Preprimary schools (with families) share the onus of inculcating a set of employability skills, referred to as non-cognitive, soft, generic or life skills. While these skills are difficult to measure, they play a significant role in determining formal schooling and later labour market success. This is not just supported by psycho-educational research that stresses the importance of early childhood interventions. They foster emotional security and motivation in children – traits that trigger child exploration in early years of life (see the work of Prof James Heckman in particular).

This is also supported by emerging empirical evidence based on employer surveys. Soft skills enhance employability directly as well as through their indirect impact on professional trainability.

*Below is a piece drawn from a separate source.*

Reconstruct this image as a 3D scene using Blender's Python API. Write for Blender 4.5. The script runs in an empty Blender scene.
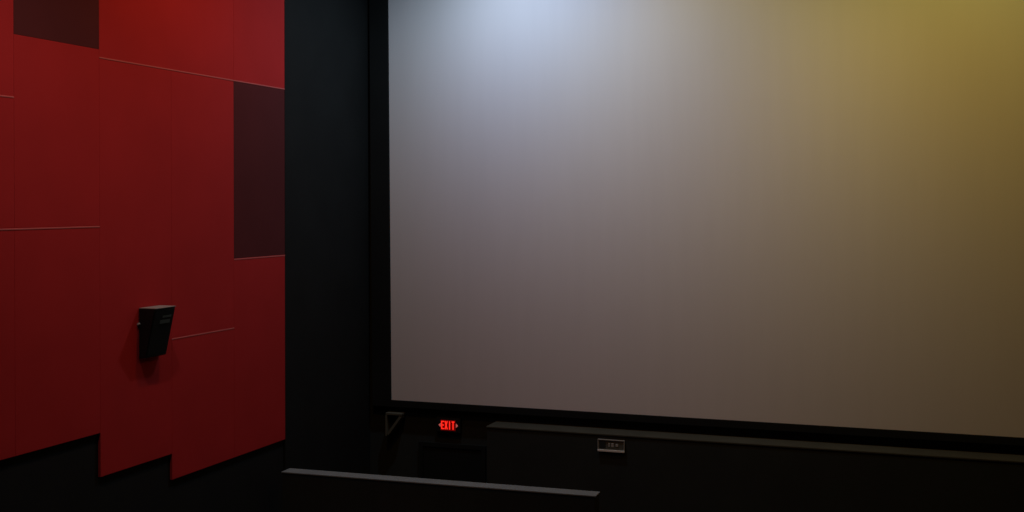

The Chinese education system has been criticized for promoting memorization and conformity at the cost of creativity and analytical rigor, as a result of which, as multinational employers in China complain, while it is easy to find employees for junior positions, it is difficult to get good managers.

Given the rising recognition of the importance of soft skills, PISA has decided to include non-cognitive skills as part of its triennial survey that aims to evaluate education systems worldwide by testing the skills and knowledge of 15-year-old students. The World Bank’s STEP framework offers relevant guidelines to policymakers, particularly in developing countries, to develop employable skills and enhance the productivity of their labour force, starting with ‘getting children off to the right start’. Indian policymakers need to pay heed to this neglected aspect of policy.